Behind these headline figures lies a more nuanced picture of tourism economics. Recent analyses show that Greece’s tourism receipts for the first nine months of 2025 surpassed €20 billion, up around 9 per cent year-on-year, according to Bank of Greece data compiled by industry observers. While the overall result underscores sustained demand, September figures revealed a decline in per-visitor spending, suggesting that tourists may be tightening their budgets even as arrivals rise.
In particular, average spending per trip in September fell sharply compared with the previous year, even as monthly arrivals continued to grow. That trend has prompted some analysts to question whether the country’s tourism growth model — heavily reliant on volume — will be able to maintain its current level of economic significance without more emphasis on higher-value travel and diversified offerings.
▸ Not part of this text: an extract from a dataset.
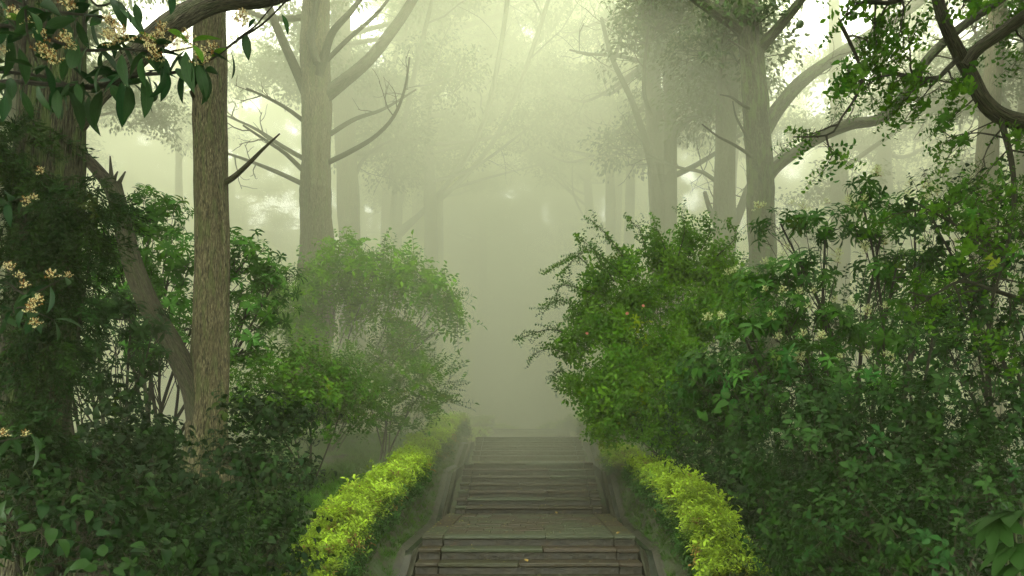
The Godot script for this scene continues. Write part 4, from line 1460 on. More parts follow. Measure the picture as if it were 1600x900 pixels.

The performance of the tourism sector remains central to Greece’s economic landscape. In 2024, tourism directly contributed about 13 per cent of the country’s GDP and, when accounting for indirect effects, more than 30 per cent, according to the Institute of the Greek Tourism Confederation. This high dependency highlights the importance of managing growth sustainably amid broader challenges.
Concerns have emerged around some negative side-effects of tourism expansion, including unchecked construction in popular hotspots and the rapid proliferation of short-term holiday rentals, which have been blamed for inflating housing costs and straining local infrastructure, particularly in Athens and on the islands.
Greece’s tourism industry also faces environmental pressures. Climate change-driven heatwaves and increasingly severe wildfires have posed risks to travel seasons in recent years, underscoring the need for resilience and adaptive planning in the face of global warming.
Despite these challenges, the surge in travel continues to position Greece as one of Europe’s most visited and economically reliant tourism destinations, with policymakers and industry leaders preparing to build on this year’s strong performance as they look ahead to 2026.